Digg takes a leaf from Facebook

Digg has begun introducing new features designed to make it easier to both share and find interesting web content.

Digg takes a leaf from Facebook

Aware that the interests of many of its users are not necessarily served by the most popular stories that appear on its homepage, Digg is embracing social networking. Users will be able to form groups in which to share headlines amongst themselves.

The move was prompted because the site’s early users among the tech community have been overwhelmed by others who prefer technology-free news.

“Now that non-tech stories have exceeded the tech stories, the challenge is on us to provide what our community needs,” says Digg co-founder, Jay Adelson.

As well as persuading long-time users to stay with the website, Adelson hopes the changes will encourage more people to contribute by digging, burying and commenting on stories. Most users visit the site only to read and watch posted content, but they may be more enthusiastic about becoming an active user if they know they are sharing with friends.
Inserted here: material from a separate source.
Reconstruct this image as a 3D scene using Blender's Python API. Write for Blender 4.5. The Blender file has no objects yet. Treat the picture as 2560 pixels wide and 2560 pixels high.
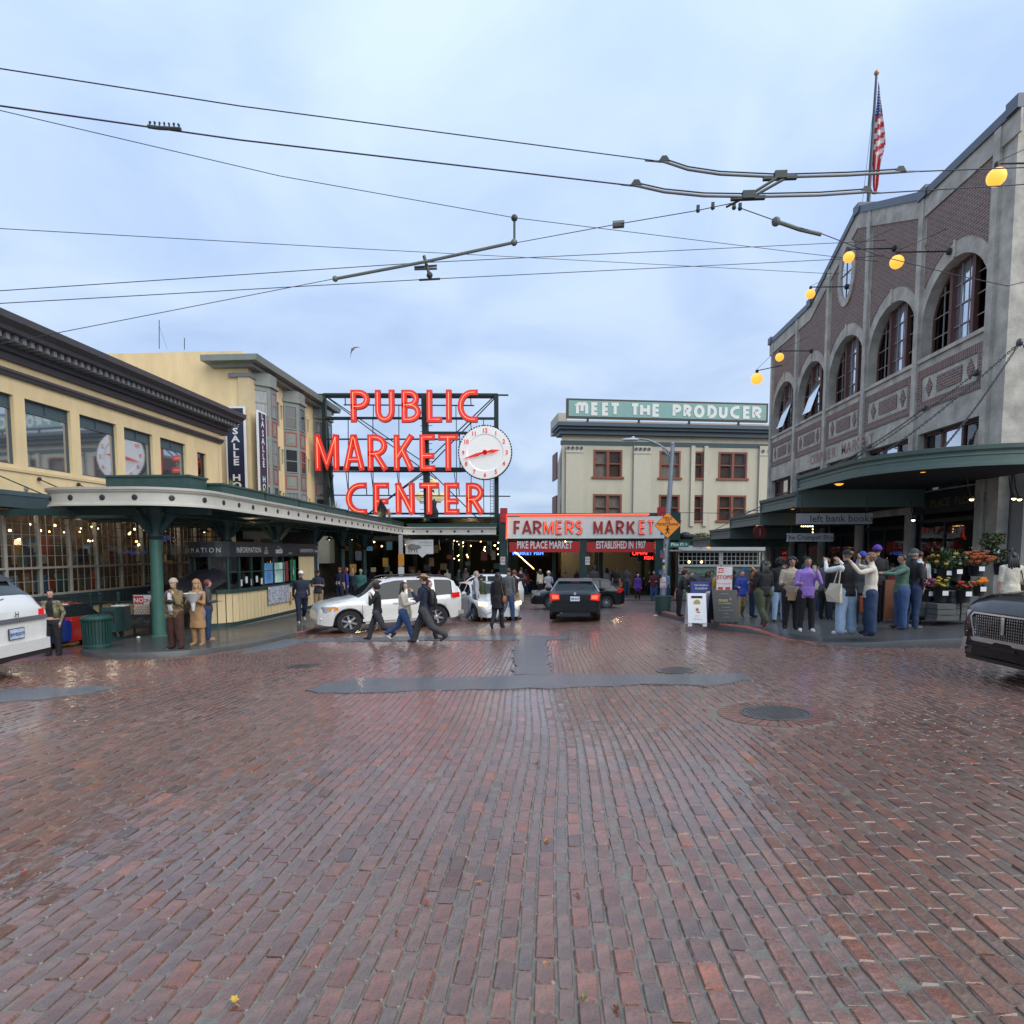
import bpy, bmesh, math, random
import numpy as np
from mathutils import Vector, Matrix, noise
R = math.radians
rnd = random.Random(7)
sc = bpy.context.scene
COL = sc.collection

# ---------------------------------------------------------------- camera
F = 1550.0; CY = 1487.0; HZ = 1375.0; VPU = 1385.0; CAMZ = 1.63
pitch = math.atan((CY-HZ)/F)
yaw = math.atan((VPU-1280)*math.cos(pitch)/F)
cam = bpy.data.cameras.new('camera'); camo = bpy.data.objects.new('camera', cam); COL.objects.link(camo)
camo.location = (0, 0, CAMZ)
camo.rotation_euler = (math.pi/2-pitch, 0, yaw)
cam.sensor_width = 36; cam.lens = 36*F/2560; cam.shift_y = (CY-1280)/2560
cam.clip_start = .05; cam.clip_end = 2000
sc.camera = camo
FW = Vector((-math.sin(yaw)*math.cos(pitch), math.cos(yaw)*math.cos(pitch), -math.sin(pitch)))
RT = Vector((math.cos(yaw), math.sin(yaw), 0)); UP = RT.cross(FW)
CAM = Vector((0, 0, CAMZ))
def ray(u, v): return FW*F + RT*(u-1280) + UP*(CY-v)
def proj(p):
    d = Vector(p)-CAM; w = d.dot(FW)
    return 1280+F*d.dot(RT)/w, CY-F*d.dot(UP)/w, w
def atX(u, v, x): d = ray(u, v); t = x/d.x; return CAM+d*t
def atY(u, v, y): d = ray(u, v); t = y/d.y; return CAM+d*t
def atZ(u, v, z): d = ray(u, v); t = (z-CAMZ)/d.z; return CAM+d*t
def sst(a, b, t):
    t = min(1, max(0, (t-a)/(b-a))); return t*t*(3-2*t)
def G(x, y):
    """height of the street: it falls away from the camera and towards the left"""
    xx = max(-16, min(14, x))
    k = .045*xx if xx > 0 else .04*xx*sst(7, 16, y)
    return -.0387*min(y, 60) + k*(1-sst(22, 38, y))
def gnd(u, v, dz=0.0):
    d = ray(u, v); lo, hi = .5, 90.0
    f = lambda t: (CAM.z+d.z*t) - (G(d.x*t, d.y*t)+dz)
    t0 = .5/d.y
    a = t0; n = 0
    while n < 4000:
        b = a + .1/d.y
        if f(b) < 0: break
        a = b; n += 1
    for _ in range(30):
        m = (a+b)/2
        if f(m) > 0: a = m
        else: b = m
    return CAM+d*a
def ppm(p): return F/ (Vector(p)-CAM).dot(FW)

# ---------------------------------------------------------------- sky and light
SUN_EL, SUN_AZ = 38, 128
w = bpy.data.worlds.new('World'); sc.world = w; w.use_nodes = True
nt = w.node_tree; nt.nodes.clear()
def N(nt, t, **k):
    n = nt.nodes.new(t)
    for a, b in k.items():
        if a in n.inputs.keys() if hasattr(n.inputs, 'keys') else False: n.inputs[a].default_value = b
        else: setattr(n, a, b)
    return n
out = N(nt, 'ShaderNodeOutputWorld')
sky = N(nt, 'ShaderNodeTexSky'); sky.sky_type = 'NISHITA'; sky.sun_disc = False
sky.sun_elevation = R(SUN_EL); sky.sun_rotation = R(SUN_AZ); sky.dust_density = 2; sky.ozone_density = 3
bg1 = N(nt, 'ShaderNodeBackground'); bg1.inputs[1].default_value = .05
nt.links.new(sky.outputs[0], bg1.inputs[0])
tc = N(nt, 'ShaderNodeTexCoord')
sep = N(nt, 'ShaderNodeSeparateXYZ'); nt.links.new(tc.outputs['Generated'], sep.inputs[0])
# flat cloud layer: direction / (height+k) gives cloud streaks that flatten to the horizon
ad = N(nt, 'ShaderNodeMath', operation='ADD'); ad.inputs[1].default_value = .18
ab = N(nt, 'ShaderNodeMath', operation='ABSOLUTE'); nt.links.new(sep.outputs[2], ab.inputs[0]); nt.links.new(ab.outputs[0], ad.inputs[0])
dv = N(nt, 'ShaderNodeVectorMath', operation='DIVIDE'); cmb = N(nt, 'ShaderNodeCombineXYZ')
for i in range(3): nt.links.new(ad.outputs[0], cmb.inputs[i])
nt.links.new(tc.outputs['Generated'], dv.inputs[0]); nt.links.new(cmb.outputs[0], dv.inputs[1])
nz = N(nt, 'ShaderNodeTexNoise'); nz.inputs['Scale'].default_value = 1.7; nz.inputs['Detail'].default_value = 5; nz.inputs['Roughness'].default_value = .5; nz.inputs['Distortion'].default_value = .5
nt.links.new(dv.outputs[0], nz.inputs['Vector'])
cr = N(nt, 'ShaderNodeValToRGB'); cr.color_ramp.elements[0].position = .34; cr.color_ramp.elements[1].position = .66
cr.color_ramp.elements[0].color = (.415, .55, .80, 1); cr.color_ramp.elements[1].color = (.585, .715, .905, 1)
nt.links.new(nz.outputs[0], cr.inputs[0])
gr = N(nt, 'ShaderNodeMapRange'); gr.inputs[1].default_value = 0; gr.inputs[2].default_value = .9; gr.inputs[3].default_value = .62; gr.inputs[4].default_value = .95
nt.links.new(sep.outputs[2], gr.inputs[0])
bg2 = N(nt, 'ShaderNodeBackground'); nt.links.new(cr.outputs[0], bg2.inputs[0]); nt.links.new(gr.outputs[0], bg2.inputs[1])
mx = N(nt, 'ShaderNodeMixShader'); mx.inputs[0].default_value = .88
nt.links.new(bg1.outputs[0], mx.inputs[1]); nt.links.new(bg2.outputs[0], mx.inputs[2]); nt.links.new(mx.outputs[0], out.inputs[0])
sun = bpy.data.lights.new('sun', 'SUN'); sun.energy = 1.5; sun.angle = R(60); sun.color = (1, .95, .87)
so = bpy.data.objects.new('sun', sun); COL.objects.link(so)
sd = Vector((math.sin(R(SUN_AZ))*math.cos(R(SUN_EL)), math.cos(R(SUN_AZ))*math.cos(R(SUN_EL)), math.sin(R(SUN_EL))))
so.rotation_euler = sd.to_track_quat('Z', 'Y').to_euler(); so.location = (0, -10, 40)
sc.view_settings.view_transform = 'Standard'; sc.view_settings.look = 'None'
sc.view_settings.exposure = .80; sc.view_settings.gamma = 1; sc.view_settings.use_curve_mapping = False
sc.cycles.max_bounces = 5; sc.cycles.diffuse_bounces = 3; sc.cycles.glossy_bounces = 3; sc.cycles.use_denoising = True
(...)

“We are creating this in-between world for people who maybe don’t want to share information with the whole planet,” he claims. “We all have a shortlist of probably five to 10 people whom we feel compelled to share certain information with.”

You can digg – or bury – the changes at on the Digg website. Some of the new features are demonstrated in a short video.

Adelson’s co-founder, Kevin Rose, claims that Digg will be introducing other new features later this year, including a dedicated images section due to launch in late October; revamped, faster Comments; Digg Alerts to create customised email alerts; and Story Suggest, providing real-time recommendations of stories and possible friends based on past diggs.